Internal energy includes the kinetic energy of molecules, as well as the energy stored in all chemical bonds between molecules. Energy transfers and conversions occur every time a system is changed due to the interplay of heat, work, and internal energy. During these transfers, however, no net energy is created or lost.
Work is the amount of energy necessary to move something against a force.
The energy of a system can be changed via work and other forms of energy transfer, such as heat.
Gases work by expanding or compressing according to the equation:
Work = −PΔV
The Joule is the unit of internal energy measurement (J).
U is used to represent internal energy.
ΔU = Q+W (Q → heat , W → work)
ΔU = Q + ( −PΔV)
First Law Of Thermodynamic
The conservation of energy principle is the first law of thermodynamics which is stated for a system in thermal equilibrium where heat and work are the methods of transferring energy. The net heat transfer, or Q, is the total of all heat transfers into and out of the system. For net heat transfer into the system, Q is positive. W denotes the total amount of work performed on and by the system. When the system does more work than it does on itself, W is positive. The first law of thermodynamics, ΔU = Q+W, relates the change in the system’s internal energy, U, to heat and work.
The internal energy of a system decreases when it works on its surroundings. The system’s internal energy increases when work is done on a system. The energy change from work, like heat, always happens as part of a process: a system can do work but not contain it.
Gases can expand or compress against a constant external pressure to perform work. Gaseous work is also referred to as pressure-volume (or PV) work.
For example, when a gas is heated, it adds energy to the gas molecules. By observing how the temperature of the gas rises, we can see how the average kinetic energy of the molecules increases.As the gas molecules move quicker, they clash with the piston more frequently. These increasingly frequent collisions transfer energy to the piston and cause it to move against an external force, thereby increasing the gas’s overall volume.
Internal energy signs:
- Heat is absorbed, q>0, so energy entering the system is POSITIVE (+). As a result, work is done on the system, w>0.
- The energy leaving the system is NEGATIVE (-), implying that the system emits heat, q<0, and performs work, w<0.
Work in a constant volume environment (Isochoric Process)
An isochoric process occurs at constant volume. Reactions or processes can sometimes take place in a rigid, sealed container, such as a bomb calorimeter.
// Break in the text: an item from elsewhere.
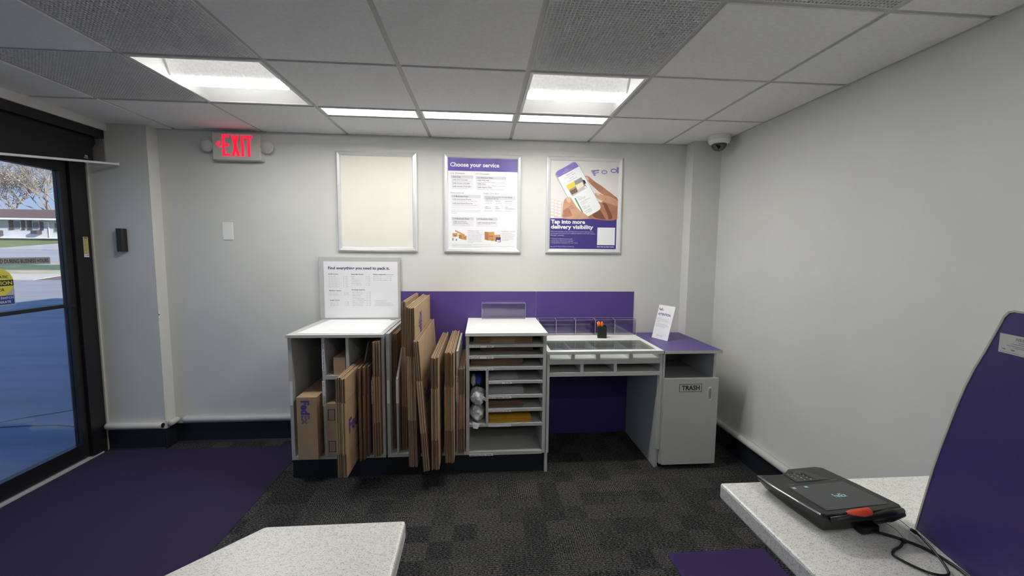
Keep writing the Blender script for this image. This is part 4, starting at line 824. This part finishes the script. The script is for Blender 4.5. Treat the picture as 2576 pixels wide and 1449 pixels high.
# acrylic holders, pen cup, notice
t = thing('leaflet_holder', (1.78, .53, .959), 'wide clear acrylic holder standing empty on the middle cabinet', 'acrylic holder')
x0, x1, y0, y1, zz, zt = 1.612, 1.951, .515, .575, .959, 1.084; e = .003
m = MB(ACRYL); m.box(x0, x1, y0, y0+e, zz+e, zt); m.build('front_panel', t); m = MB(ACRYL); m.box(x0, x1, y1-e, y1, zz+e, zt); m.build('back_panel', t)
for xx in (x0, x1-e): MB(ACRYL).box(xx, xx+e, y0+e, y1-e, zz+e, zt).build('end_panel', t)
MB(ACRYL).box(x0, x1, y0, y1, zz, zz+e).build('base', t)
m = MB(ACEDGE)
for q in ((x0, x1, y0, y0+.0015, zt, zt+.0015), (x0, x1, y1-.0015, y1, zt, zt+.0015), (x0, x0+.0015, y0-.0005, y0+.001, zz, zt), (x1-.0015, x1, y0-.0005, y0+.001, zz, zt), (x0, x1, y0-.0005, y0, zz, zz+.002), (x0, x0+.0012, y0, y1, zt, zt+.0015), (x1-.0012, x1, y0, y1, zt, zt+.0015)): m.box(*q)
m.build('polished_edge', t)
t = thing('divided_tray', (2.45, .53, .832), 'long clear acrylic rack with five bays at the back of the desk', 'acrylic rack')
x0, x1, y0, y1, zz, zt = 2.052, 2.838, .492, .575, .832, .958
m = MB(ACRYL); m.box(x0, x1, y0, y0+e, zz+e, zt-.004); m.build('front_panel', t); m = MB(ACRYL); m.box(x0, x1, y1-e, y1, zz+e, zt); m.build('back_panel', t)
MB(ACRYL).box(x0, x1, y0, y1, zz, zz+e).build('base', t); m = MB(ACEDGE)
for xx in (x0, 2.19, 2.345, 2.502, 2.660, x1-e):
    MB(ACRYL).box(xx, xx+e, y0+e, y1-e, zz+e, zt).build('bay_divider', t); m.box(xx, xx+e, y0+e, y1-e, zt, zt+.001); m.box(xx, xx+e, y0-.0006, y0, zz, zt-.004)
for q in ((x0, x1, y0, y0+e, zt-.004, zt-.003), (x0, x1, y1-e, y1, zt, zt+.001), (x0, x1, y0-.0006, y0, zz, zz+.003)): m.box(*q)
m.build('polished_edge', t)
t = thing('pen_cup', (2.535, .41, .832), 'square black pen cup on the desk holding orange pens', 'pen cup')
Mx = Matrix.Translation((2.5345, .412, .832)) @ Matrix.Rotation(math.radians(-14), 4, 'Z'); hw = .034; hh = .090
m = MB(BLACKP); m.M = Mx
for q in ((-hw, hw, -hw, -hw+.002, 0, hh), (-hw, hw, hw-.002, hw, 0, hh), (-hw, -hw+.002, -hw, hw, 0, hh), (hw-.002, hw, -hw, hw, 0, hh), (-hw, hw, -hw, hw, 0, .003)): m.box(*q)
m.build('cup', t)
ORG = mat('orange_plastic', (.85, .20, .02), .35)
for i, (dx, dy, lx, ly) in enumerate(((-.022, -.018, -.014, .0), (-.012, -.010, -.010, .01), (-.018, .006, -.008, .016), (-.004, -.02, -.002, -.006), (.002, .004, -.004, .01))):
    b0 = Mx @ Vector((dx, dy, .004)); b1 = Mx @ Vector((dx+lx, dy+ly, .112)); d_ = (b1-b0).normalized()
    p = thing('ballpoint_pen', b0, ['orange-capped pen, leftmost in the black cup', 'orange-capped pen, second from the left in the black cup', 'orange-capped pen at the back of the black cup', 'orange-capped pen at the front of the black cup', 'orange-capped pen, rightmost in the black cup'][i], 'pen', 'orange pens in the black cup')
    MB(BLACKP).tube([b0, b0+d_*.085], .0035, 8).build('barrel', p, smooth=True); MB(ORG).tube([b0+d_*.078, b0+d_*.118], .0045, 10).build('cap', p, smooth=True)
    MB(ORG).tube([b0+d_*.116+Vector((.005, -.003, 0)), b0+d_*.088+Vector((.007, -.005, 0))], .0018, 6).build('clip', p)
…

Because ΔV=0, it is impossible for gases to do work when there is no change in volume possible. In these cases, work=0, and the system’s energy must be changed through other means, such as heat. A closed tin container that is containing only air, for example, might be thrown into a fire. To give you a rough idea, the gas will gain internal energy instead of expanding the container, as evidenced by increased temperature and pressure.
Mathematically, ΔQ=ΔU.
Work in a constant pressure environment ( Isobaric Process)
An isobaric process occurs at constant pressure. As the pressure is constant, the force exerted is constant and the work done is given as PΔV. A movable piston in a cylinder, for example, ensures that the pressure inside the cylinder is always at atmospheric pressure, despite the fact that it is isolated from the atmosphere. In other words, the system is dynamically connected to a constant-pressure reservoir via a movable boundary. If a gas is to expand at a constant pressure, heat must be delivered into the system at a given rate.
Internal Energy of Ideal Gas:
The concept of the ideal gas is frequently used in thermodynamics as a teaching tool and as a rough approximation for working systems. The ideal gas is a gas of point objects that interacts only through elastic collisions and fills a volume with a mean free path between collisions that is much larger than their diameter. The monatomic gases, helium, and other noble gases are approximated by such systems. Only the translational energy of the individual atoms makes up the kinetic energy in this case. Monatomic particles cannot be electronically extended to higher energies because they do not rotate or vibrate. Until they are heated to a high temperature.
As a result, changes in kinetic energy are the only way to describe internal energy changes in an ideal gas. Kinetic energy is the internal energy of a perfect gas, and it is completely determined by its pressure, volume, and thermodynamic temperature.
An ideal gas’s internal energy is U = cnT.
Conclusion
According to the first law of thermodynamics, there is a change in internal energy due to changes in heat and work. When a system changes state as a result of a process involving only work, work equals the change in internal energy. If a system’s change of state comprises both heat and work, the internal energy change is equal to the heat delivered to the system minus the work done by the system, according to the law.